### What you need to do:
Repeat the full listing, word for word.

• • • • •

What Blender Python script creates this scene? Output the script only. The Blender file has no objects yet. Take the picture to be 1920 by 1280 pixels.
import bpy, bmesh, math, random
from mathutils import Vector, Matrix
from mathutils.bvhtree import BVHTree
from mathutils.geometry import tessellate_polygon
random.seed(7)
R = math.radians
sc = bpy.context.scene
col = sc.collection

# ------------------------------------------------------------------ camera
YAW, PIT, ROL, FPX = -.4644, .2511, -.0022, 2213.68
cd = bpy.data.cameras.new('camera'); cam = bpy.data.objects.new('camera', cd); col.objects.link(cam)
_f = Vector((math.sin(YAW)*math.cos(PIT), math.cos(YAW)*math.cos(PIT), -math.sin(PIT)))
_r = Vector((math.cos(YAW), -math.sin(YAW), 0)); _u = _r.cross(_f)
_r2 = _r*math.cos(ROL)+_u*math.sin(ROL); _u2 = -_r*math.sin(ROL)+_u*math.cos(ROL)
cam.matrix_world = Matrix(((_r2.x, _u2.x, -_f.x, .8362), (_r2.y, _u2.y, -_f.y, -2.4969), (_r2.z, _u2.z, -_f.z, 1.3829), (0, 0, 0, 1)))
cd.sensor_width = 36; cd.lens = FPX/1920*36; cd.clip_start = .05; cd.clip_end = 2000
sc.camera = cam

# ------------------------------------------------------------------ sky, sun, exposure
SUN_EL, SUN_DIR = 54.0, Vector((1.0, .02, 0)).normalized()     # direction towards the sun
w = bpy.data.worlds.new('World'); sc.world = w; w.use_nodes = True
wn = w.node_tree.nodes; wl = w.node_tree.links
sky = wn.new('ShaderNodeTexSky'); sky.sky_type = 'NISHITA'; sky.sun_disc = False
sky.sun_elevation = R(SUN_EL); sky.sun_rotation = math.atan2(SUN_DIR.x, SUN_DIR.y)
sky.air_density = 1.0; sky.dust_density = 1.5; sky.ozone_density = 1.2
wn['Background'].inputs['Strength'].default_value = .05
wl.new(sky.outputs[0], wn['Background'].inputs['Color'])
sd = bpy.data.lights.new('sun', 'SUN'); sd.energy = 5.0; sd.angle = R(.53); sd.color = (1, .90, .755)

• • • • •

### Reply:
What Blender Python script creates this scene? Output the script only. The Blender file has no objects yet. Take the picture to be 1920 by 1280 pixels.
import bpy, bmesh, math, random
from mathutils import Vector, Matrix
from mathutils.bvhtree import BVHTree
from mathutils.geometry import tessellate_polygon
random.seed(7)
R = math.radians
sc = bpy.context.scene
col = sc.collection

# ------------------------------------------------------------------ camera
YAW, PIT, ROL, FPX = -.4644, .2511, -.0022, 2213.68
cd = bpy.data.cameras.new('camera'); cam = bpy.data.objects.new('camera', cd); col.objects.link(cam)
_f = Vector((math.sin(YAW)*math.cos(PIT), math.cos(YAW)*math.cos(PIT), -math.sin(PIT)))
_r = Vector((math.cos(YAW), -math.sin(YAW), 0)); _u = _r.cross(_f)
_r2 = _r*math.cos(ROL)+_u*math.sin(ROL); _u2 = -_r*math.sin(ROL)+_u*math.cos(ROL)
cam.matrix_world = Matrix(((_r2.x, _u2.x, -_f.x, .8362), (_r2.y, _u2.y, -_f.y, -2.4969), (_r2.z, _u2.z, -_f.z, 1.3829), (0, 0, 0, 1)))
cd.sensor_width = 36; cd.lens = FPX/1920*36; cd.clip_start = .05; cd.clip_end = 2000
sc.camera = cam

# ------------------------------------------------------------------ sky, sun, exposure
SUN_EL, SUN_DIR = 54.0, Vector((1.0, .02, 0)).normalized()     # direction towards the sun
w = bpy.data.worlds.new('World'); sc.world = w; w.use_nodes = True
wn = w.node_tree.nodes; wl = w.node_tree.links
sky = wn.new('ShaderNodeTexSky'); sky.sky_type = 'NISHITA'; sky.sun_disc = False
sky.sun_elevation = R(SUN_EL); sky.sun_rotation = math.atan2(SUN_DIR.x, SUN_DIR.y)
sky.air_density = 1.0; sky.dust_density = 1.5; sky.ozone_density = 1.2
wn['Background'].inputs['Strength'].default_value = .05
wl.new(sky.outputs[0], wn['Background'].inputs['Color'])
sd = bpy.data.lights.new('sun', 'SUN'); sd.energy = 5.0; sd.angle = R(.53); sd.color = (1, .90, .755)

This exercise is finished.